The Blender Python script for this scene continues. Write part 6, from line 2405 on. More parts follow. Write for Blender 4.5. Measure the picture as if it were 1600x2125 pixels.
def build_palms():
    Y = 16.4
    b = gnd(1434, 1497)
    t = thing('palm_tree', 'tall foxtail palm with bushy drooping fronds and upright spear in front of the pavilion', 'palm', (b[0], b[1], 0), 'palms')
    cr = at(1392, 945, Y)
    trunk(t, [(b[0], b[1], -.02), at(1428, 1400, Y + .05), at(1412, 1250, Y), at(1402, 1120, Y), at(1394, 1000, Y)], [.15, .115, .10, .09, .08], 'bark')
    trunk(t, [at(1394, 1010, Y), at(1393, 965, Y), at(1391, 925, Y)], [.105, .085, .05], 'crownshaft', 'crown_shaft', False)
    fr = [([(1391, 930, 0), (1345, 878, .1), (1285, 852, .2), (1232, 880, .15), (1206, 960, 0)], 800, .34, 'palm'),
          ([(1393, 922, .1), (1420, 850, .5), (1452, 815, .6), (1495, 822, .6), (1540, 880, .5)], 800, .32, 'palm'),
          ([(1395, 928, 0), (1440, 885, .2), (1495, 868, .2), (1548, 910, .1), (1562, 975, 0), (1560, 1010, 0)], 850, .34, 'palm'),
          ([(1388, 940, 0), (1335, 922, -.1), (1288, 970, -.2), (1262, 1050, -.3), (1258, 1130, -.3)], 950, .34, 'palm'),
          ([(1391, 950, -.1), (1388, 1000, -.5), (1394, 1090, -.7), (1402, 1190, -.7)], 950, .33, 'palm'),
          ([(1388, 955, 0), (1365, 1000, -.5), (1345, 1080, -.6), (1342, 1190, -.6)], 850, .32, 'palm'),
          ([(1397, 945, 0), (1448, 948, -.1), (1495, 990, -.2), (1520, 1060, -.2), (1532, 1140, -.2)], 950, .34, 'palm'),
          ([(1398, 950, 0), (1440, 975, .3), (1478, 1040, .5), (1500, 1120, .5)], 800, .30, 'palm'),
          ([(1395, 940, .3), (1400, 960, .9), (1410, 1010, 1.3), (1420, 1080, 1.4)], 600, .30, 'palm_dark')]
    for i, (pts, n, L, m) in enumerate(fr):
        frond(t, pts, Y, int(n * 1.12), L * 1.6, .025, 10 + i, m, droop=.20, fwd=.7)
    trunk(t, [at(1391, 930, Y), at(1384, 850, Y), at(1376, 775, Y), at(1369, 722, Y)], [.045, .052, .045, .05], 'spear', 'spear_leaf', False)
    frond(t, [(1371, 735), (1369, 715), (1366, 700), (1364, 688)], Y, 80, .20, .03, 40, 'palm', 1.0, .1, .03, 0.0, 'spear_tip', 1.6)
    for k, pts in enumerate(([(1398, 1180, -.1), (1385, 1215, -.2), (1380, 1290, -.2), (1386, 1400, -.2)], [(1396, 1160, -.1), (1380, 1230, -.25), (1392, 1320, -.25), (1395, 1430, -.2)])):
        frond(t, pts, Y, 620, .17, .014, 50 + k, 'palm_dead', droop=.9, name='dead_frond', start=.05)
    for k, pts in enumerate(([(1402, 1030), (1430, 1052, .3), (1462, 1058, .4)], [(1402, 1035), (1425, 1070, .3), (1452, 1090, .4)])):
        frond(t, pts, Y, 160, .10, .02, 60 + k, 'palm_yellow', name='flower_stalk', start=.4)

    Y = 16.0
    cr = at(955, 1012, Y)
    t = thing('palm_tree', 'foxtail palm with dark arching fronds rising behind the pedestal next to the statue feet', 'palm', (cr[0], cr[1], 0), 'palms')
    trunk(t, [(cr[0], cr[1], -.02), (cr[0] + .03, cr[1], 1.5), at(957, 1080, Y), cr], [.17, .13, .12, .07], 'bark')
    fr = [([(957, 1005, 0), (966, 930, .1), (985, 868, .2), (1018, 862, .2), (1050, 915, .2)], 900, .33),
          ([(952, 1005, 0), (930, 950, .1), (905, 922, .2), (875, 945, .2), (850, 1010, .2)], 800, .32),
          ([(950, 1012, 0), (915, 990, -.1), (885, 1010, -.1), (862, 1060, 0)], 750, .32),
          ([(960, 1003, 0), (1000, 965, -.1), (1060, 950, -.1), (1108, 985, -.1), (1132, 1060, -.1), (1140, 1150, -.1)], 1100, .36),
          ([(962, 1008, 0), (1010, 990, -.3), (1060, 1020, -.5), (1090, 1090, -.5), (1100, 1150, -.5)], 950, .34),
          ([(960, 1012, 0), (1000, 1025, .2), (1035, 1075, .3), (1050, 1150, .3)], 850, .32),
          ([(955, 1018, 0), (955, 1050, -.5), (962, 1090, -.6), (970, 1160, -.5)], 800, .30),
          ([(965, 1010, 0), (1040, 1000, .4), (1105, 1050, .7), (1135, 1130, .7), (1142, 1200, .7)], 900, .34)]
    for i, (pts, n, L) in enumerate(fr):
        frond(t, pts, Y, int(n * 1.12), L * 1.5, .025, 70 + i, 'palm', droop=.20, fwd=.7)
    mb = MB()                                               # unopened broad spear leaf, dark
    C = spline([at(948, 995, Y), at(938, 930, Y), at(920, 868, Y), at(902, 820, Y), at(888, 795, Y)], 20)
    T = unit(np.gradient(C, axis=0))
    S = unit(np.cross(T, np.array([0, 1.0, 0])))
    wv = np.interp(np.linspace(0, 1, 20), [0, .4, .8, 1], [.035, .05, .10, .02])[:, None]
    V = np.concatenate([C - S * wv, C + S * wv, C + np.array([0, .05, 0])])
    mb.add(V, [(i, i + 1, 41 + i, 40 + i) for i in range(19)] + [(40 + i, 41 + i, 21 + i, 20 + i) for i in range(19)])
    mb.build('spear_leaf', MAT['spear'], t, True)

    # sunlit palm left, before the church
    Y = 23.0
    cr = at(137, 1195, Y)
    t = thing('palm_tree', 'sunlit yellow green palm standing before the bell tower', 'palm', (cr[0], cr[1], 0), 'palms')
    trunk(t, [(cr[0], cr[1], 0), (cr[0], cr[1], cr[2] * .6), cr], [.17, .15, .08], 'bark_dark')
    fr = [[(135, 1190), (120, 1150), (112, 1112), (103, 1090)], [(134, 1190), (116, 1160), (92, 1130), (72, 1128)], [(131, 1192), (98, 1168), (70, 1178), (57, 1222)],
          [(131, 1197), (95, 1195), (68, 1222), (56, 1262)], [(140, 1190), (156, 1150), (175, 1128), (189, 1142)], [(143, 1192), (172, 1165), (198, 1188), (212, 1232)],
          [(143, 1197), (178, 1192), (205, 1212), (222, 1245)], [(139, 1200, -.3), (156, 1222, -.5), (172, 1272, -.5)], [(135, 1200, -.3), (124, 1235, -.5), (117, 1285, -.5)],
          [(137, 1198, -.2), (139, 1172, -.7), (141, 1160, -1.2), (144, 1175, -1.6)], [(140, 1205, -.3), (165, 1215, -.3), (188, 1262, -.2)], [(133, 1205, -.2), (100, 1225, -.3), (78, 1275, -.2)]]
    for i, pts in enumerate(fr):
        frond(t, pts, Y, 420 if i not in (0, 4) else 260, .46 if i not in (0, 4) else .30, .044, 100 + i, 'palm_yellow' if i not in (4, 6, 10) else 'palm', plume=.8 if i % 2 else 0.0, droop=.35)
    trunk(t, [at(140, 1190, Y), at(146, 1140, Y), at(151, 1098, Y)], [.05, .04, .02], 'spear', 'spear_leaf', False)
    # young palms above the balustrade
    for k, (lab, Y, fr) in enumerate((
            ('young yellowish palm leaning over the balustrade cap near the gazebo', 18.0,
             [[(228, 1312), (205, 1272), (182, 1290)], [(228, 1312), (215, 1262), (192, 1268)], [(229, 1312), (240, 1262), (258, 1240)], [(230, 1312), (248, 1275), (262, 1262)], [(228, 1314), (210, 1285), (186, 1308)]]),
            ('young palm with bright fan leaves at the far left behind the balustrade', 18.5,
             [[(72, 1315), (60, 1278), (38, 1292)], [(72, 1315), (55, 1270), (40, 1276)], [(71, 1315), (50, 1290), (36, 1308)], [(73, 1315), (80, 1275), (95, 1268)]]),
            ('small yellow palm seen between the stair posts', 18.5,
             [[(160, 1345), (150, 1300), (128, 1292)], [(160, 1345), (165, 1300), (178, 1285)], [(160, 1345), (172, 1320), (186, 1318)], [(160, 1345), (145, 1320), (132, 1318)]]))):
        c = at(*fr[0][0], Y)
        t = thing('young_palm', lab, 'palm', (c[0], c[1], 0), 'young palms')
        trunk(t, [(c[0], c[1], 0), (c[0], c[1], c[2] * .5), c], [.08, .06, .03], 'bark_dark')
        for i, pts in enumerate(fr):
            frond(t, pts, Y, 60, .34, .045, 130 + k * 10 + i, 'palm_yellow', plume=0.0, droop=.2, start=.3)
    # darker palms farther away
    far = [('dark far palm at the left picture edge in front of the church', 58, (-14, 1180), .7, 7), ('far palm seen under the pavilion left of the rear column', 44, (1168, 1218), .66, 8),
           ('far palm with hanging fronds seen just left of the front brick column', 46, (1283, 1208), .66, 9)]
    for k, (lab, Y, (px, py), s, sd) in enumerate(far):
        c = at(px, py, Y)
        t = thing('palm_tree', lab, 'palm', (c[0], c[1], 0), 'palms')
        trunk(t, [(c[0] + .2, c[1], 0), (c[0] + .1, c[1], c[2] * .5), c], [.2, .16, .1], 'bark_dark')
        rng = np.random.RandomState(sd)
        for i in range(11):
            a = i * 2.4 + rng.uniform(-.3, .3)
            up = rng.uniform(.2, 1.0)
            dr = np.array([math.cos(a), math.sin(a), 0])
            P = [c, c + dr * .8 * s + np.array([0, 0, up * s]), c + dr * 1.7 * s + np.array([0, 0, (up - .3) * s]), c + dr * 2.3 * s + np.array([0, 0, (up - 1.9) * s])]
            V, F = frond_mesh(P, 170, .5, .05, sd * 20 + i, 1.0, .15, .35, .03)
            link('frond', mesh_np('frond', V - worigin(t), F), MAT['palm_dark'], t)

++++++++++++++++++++

— WHAT YOU NEED TO DO —
The word "picture" appears in how many lines of the data? Answer with only the number.

— ANSWER TO THE EXERCISE —
2